I’m currently trying to write a book on seasonal folktales and folklore. With time on my hands it should be a good time, you’d think, to get on with it… except I’m missing a sense of urgency. Although inspiration is all around I’m so caught up in sensing the season it’s hard to find motivation to be particularly industrious. But it’s a good time for listening, letting stories settle in their own time rather than rushing to write them down. I’ve surprised myself how averse I’ve felt to any form of digital storytelling, or sharing stories online, although many others are doing so eloquently and generously. Losing my voice and vocation is teaching me to be still and quiet; to look at and listen to the world where stories are formed. My friend and fellow storyteller, Peter Stevenson, remarked recently how the time of year in folktales is often denoted by wild plants and animals, each with their seasonal specificity. Whilst the folk that first told these tales undoubtedly had intimate experience with the rhythms of the natural world, we still have that capacity for seasonal sensitivity that is both expressed and enhanced through stories.

As I think on these things a brimstone butterfly, fractured fragment of golden sunshine, floats in and out of the garden, in a flutter. By the gate a little holly blue, a scrap of cobalt sky, flits fussily around the overgrown ivy. All morning speckled woods have flirted with the garden hedge, but kept their social distance.  Then I suddenly feel the zing of spring as an orange tip arrives and alights on purple flower: an open-hearted honesty. Butterflies are such soulful sights – the ancient Greeks named them pyche, which also means soul. I recall a strange and charming Japanese folktale I’ve sometimes told about two friends who were walking together admiring the cherry blossom of spring: sakusura season. After lunch one of the friends falls asleep, beneath a bower of flowers, and dreams that he becomes a butterfly. On waking his friend tells him that whilst sleeping a little blue butterfly flew out of his mouth and fluttered around the trees. Man dreaming butterfly, or the other way round?

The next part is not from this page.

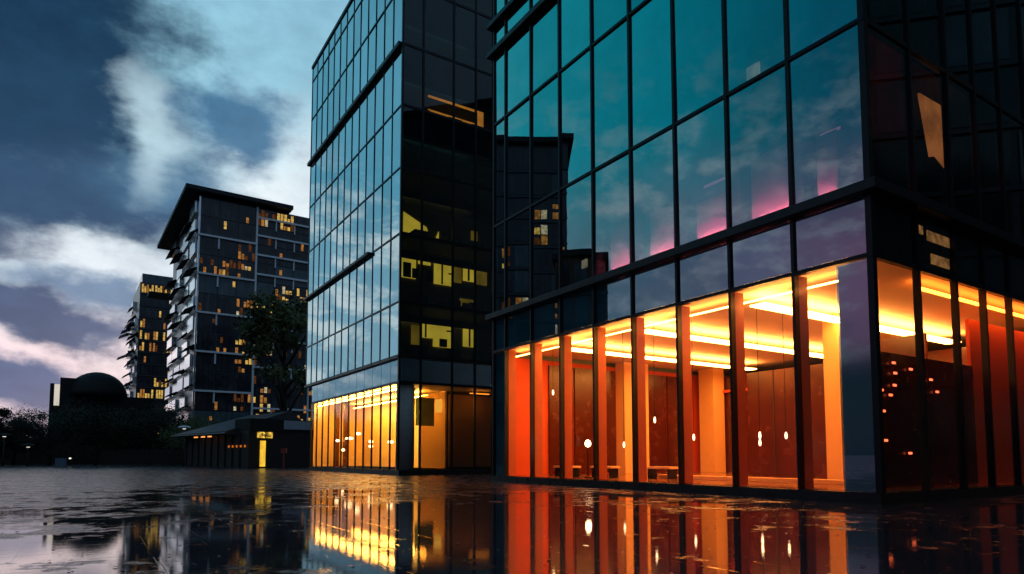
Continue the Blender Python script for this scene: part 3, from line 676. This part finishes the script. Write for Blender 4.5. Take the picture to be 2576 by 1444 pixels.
# ------------------------------------------------------------------ fence, lamps, small street furniture
F = thing('slatted_fence', 'dark slatted fence between the trees and the pavilion', 'fence', (-48.5, 78, 0), 0)
m = MB()
for k in range(46): m.box(.3*k, .3*k+.16, -.03, .03, .1, 1.9)
m.build('slat_panel', dk, F)
MB().box(-.1, 13.9, .031, .09, .5, .6).build('rail', M['black'], F); MB().box(-.1, 13.9, .031, .09, 1.5, 1.6).build('rail', M['black'], F)
def street_lamp(loc, label, h, white, group=None):
    t = thing('street_lamp', label, 'lamp', loc, 0, group)
    MB().lathe([(.09, 0), (.08, .3), (.05, h)], 10).build('pole', M['frame'], t, True)
    hd = MB().lathe([(.1, h-.16), (.62, h-.1), (.7, h), (.5, h+.14), (.1, h+.2)], 20).build('lamp_shade', M['white'] if white else M['black'], t, True)
    MB().lathe([(.14, h-.2), (.2, h-.13)], 12).build('bulb', M['wlamp'], hd)
    return t
street_lamp((-37.4, 75, 0), 'street lamp with pale disc head beside the pavilion roof', 4.4, True)
street_lamp((-57.5, 74.5, 0), 'street lamp glowing high at the left edge of the square', 3.5, False)
street_lamp((-54.0, 73.5, 0), 'low street lamp glowing white under the dark trees', 2.3, False)
bo = thing('bollard_light', 'short bollard light beside the grey cabinet', 'bollard', (-49.6, 74, 0))
MB().lathe([(.1, 0), (.1, .8)], 10).build('post', M['frame'], bo); MB().lathe([(.11, .8), (.11, .95)], 10).build('lens', M['wlamp'], bo); MB().lathe([(.13, .95), (.1, 1.02)], 10).build('cap', M['frame'], bo)
cb = thing('utility_cabinet', 'small blue grey utility cabinet under the dark trees', 'cabinet', (-51.3, 75, 0))
MB().box(-.5, .5, -.25, .25, 0, .95).build('body', pbr('blue_grey_paint', (.14, .2, .3), .5), cb, bevel=.02); MB().box(-.54, .54, -.29, .29, .95, 1.02).build('lid', M['frame'], cb)
sp = thing('sign_post', 'red sign post in front of the pavilion', 'sign', (-19.4, 56, 0))
redp = pbr('red_paint', (.3, .03, .02), .5)
MB().lathe([(.07, 0), (.07, 1.45)], 10).build('post', redp, sp); MB().box(-.24, .24, -.05, .05, 1.35, 1.75).build('plate', redp, sp, bevel=.02)

# ------------------------------------------------------------------ lobby furniture and lamps
def inA(x, y, z=.255):
    c, s_ = math.cos(ALPHA-math.pi/2), math.sin(ALPHA-math.pi/2); o = lr(7.56, 14.15); return (o[0]+c*x-s_*y, o[1]+s_*x+c*y, z)
def inB(x, y, z=.3):
    c, s_ = math.cos(ALPHA-math.pi/2), math.sin(ALPHA-math.pi/2); o = lr(33.87, 14.3); return (o[0]+c*x-s_*y, o[1]+s_*x+c*y, z)
RZ = ALPHA-math.pi/2
bn = thing('lobby_bench', 'pale low bench inside the orange lobby, nearer the mirror tower', 'bench', inA(-12.6, 1.3), RZ, 'benches in the orange lobby')
MB().box(-.6, .6, -.22, .22, .34, .42).build('seat', M['cream'], bn, bevel=.01)
for s1 in (-.5, .45): MB().box(s1, s1+.06, -.2, .2, 0, .34).build('leg', M['frame'], bn)
dup(bn, inA(-11.2, 2.0), RZ, 'pale low bench inside the orange lobby, beside the starry lamp')
dup(bn, inA(-8.9, 2.6), RZ, 'pale low bench inside the orange lobby, before the bright column')
tl = thing('lobby_lamp', 'bright starry floor lamp in the orange lobby', 'lamp', inA(-11.2, 1.2), RZ)
MB().lathe([(.16, 0), (.16, .03), (.02, .05), (.02, 1.15)], 12).build('stand', M['frame'], tl); MB().lathe([(.02, 1.12), (.09, 1.17), (.11, 1.25), (.08, 1.33), (.02, 1.38)], 14).build('bulb', emit('bright_bulb', S(255, 220, 170), 25), tl, True)
def pendant(loc, ln, label, grp, mt, r=.07):
    t = thing('pendant_lamp', label, 'lamp', loc, 0, grp)
    MB().tube([(0, 0, 0), (0, 0, ln)], [.008, .008], 6).build('cord', M['frame'], t)
    MB().lathe([(.02, -.16), (r*.8, -.13), (r, -.07), (r*.7, 0), (.02, .03)], 12).build('bulb', mt, t, True); return t
pb = emit('pendant_bulb', S(255, 214, 160), 9); pb2 = emit('red_sparkle_glow', S(255, 110, 70), 3)
GA = 'pendant lamps in the orange lobby'; GAl = 'small glowing pendant lamp hanging inside the orange lobby'
for x_, y_, z_ in ((-13.2, 1.1, 3.6), (-13.0, 1.5, 2.7), (-12.9, 1.4, 2.3), (-11.4, 1.8, 2.4), (-9.6, 1.5, 1.5), (-8.2, 1.6, 2.3), (-7.3, 2.2, 1.6), (-6.9, 2., 1.7), (-4.6, 2.2, 1.7), (-4.9, 2.6, 1.5), (-3.2, 2., 4.0), (-4.3, 3., 1.7)):
    pendant(inA(x_, y_, z_), 5.38-z_, GAl, GA, pb, .035)
GA2 = 'added red sparkles on the lobby side partition'; GAl2 = 'small reddish glow added for a sparkle reflected in the side glass of the orange lobby'
for y_, z_ in ((1.7, 2.6), (1.75, 2.1), (2.3, 3.3), (2.35, 3.05), (2.3, 2.75), (2.1, 2.5), (3.1, 3.2), (4.1, 3.0), (4.4, 2.7), (1.8, 1.4), (2.9, 1.1)):
    t = thing('red_sparkle', GAl2, 'lamp', inA(-.86, y_, z_), RZ, GA2)
    MB().box(0, .04, -.05, .05, -.03, .03).build('sparkle_base', M['frame'], t); MB().box(.04, .07, -.075, .075, -.028, .028).build('bulb', pb2, t, bevel=.012)  # glowing blocks stand in for red sparkle reflections on the glass
GB = 'lamps in the golden ground floor'; GBl = 'glowing globe lamp hanging in the golden ground floor'
for x_, y_, z_, r_ in ((-11.6, 1.2, 2.4, .3), (-10.4, 1.4, 2.7, .22), (-7.6, 1.3, 2.1, .16), (-8.4, 1.6, 1.8, .16), (-4.0, 1.2, 2.0, .2), (-1.6, 1.2, 2.5, .13), (-14.5, 1.3, 2.3, .15), (-13.2, 1.3, 1.6, .12)):
    pendant(inB(x_, y_, z_), 5.1-z_, GBl, GB, pb, r_)
lt = thing('lantern', 'tall yellow lantern in the ground floor corner room of the mirror tower', 'lamp', inB(-2.0, 3.45, 3.7), RZ)
MB().box(-.16, .16, -.16, .16, -.0, .8).build('shade', emit('lantern_glow', S(255, 220, 110), 3), lt, bevel=.03); MB().tube([(0, 0, .8), (0, 0, 1.4)], [.01, .01], 6).build('cord', M['frame'], lt)

# ------------------------------------------------------------------ wind-blown leaves on the wet stone
q = random.Random(21); m = MB()
for k in range(420):
    yy = q.uniform(4.2, 16); xx = q.uniform(-.75, .75)*yy; r_ = q.uniform(.012, .035); a_ = q.uniform(0, 6.28); c_, d_ = math.cos(a_)*r_, math.sin(a_)*r_; z_ = .008
    m.quad((xx-c_, yy-d_, z_), (xx+d_*.5, yy-c_*.5, z_+q.uniform(0, .012)), (xx+c_, yy+d_, z_), (xx-d_*.5, yy+c_*.5, z_+q.uniform(0, .012)))
lv = m.build('fallen_leaves', pbr('wet_brown_leaf', (.03, .016, .008), .35)); lv['kind'] = 'stuff'; lv['label'] = 'small dark leaves lying scattered on the wet paving'; lv['category'] = 'leaves'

Springtime brings other welcome wings: migrant birds returning with the annual regularity that regulates our well-being. From the beginning of March my ears are attuned to hear the two-tone tune of the chiffchaff – the archangel of spring’s heralds. The skylarks, in fine voice this year near our house, elaborate the soundtrack of spring with a mellifluous melody that seems so happy it might burst their own hearts. A week ago my own heart was bursting to see that first, solitary swallow of the year, sweeping from the sea on warm, southerly wind. They say a single swallow does not a summer make, yet it certainly made my day, made me feel more at home somehow. Reading a book at home, Welsh Folktales by Peter Stevenson, I find a flighty fable accredited to Iolo Morganwg… One springing morning a skylark rose up on her ladder of song above a little orchard where an old pig was tied to a tree. The boar looked up with small, squinting eyes to grunt loudly at the frivolous bird: “Why do you fly so high and sing so long when no-one down here give a straw for your song?” The lark replied: “I sing because it’s spring and the sun is shining, and because I’m not tethered to a tree.

I’m lost in time. Like all of us, I don’t know when this time will end. But I navigate naturally through each day, I look at the moon rather than the month and stop to sense each subtle shift in the season. And I’m caught by the moment: between swallows and swifts, after primroses and just before bluebells. Like a lark I’m happy it’s springtime and that, for now, I’m not tethered to anything as straight as time.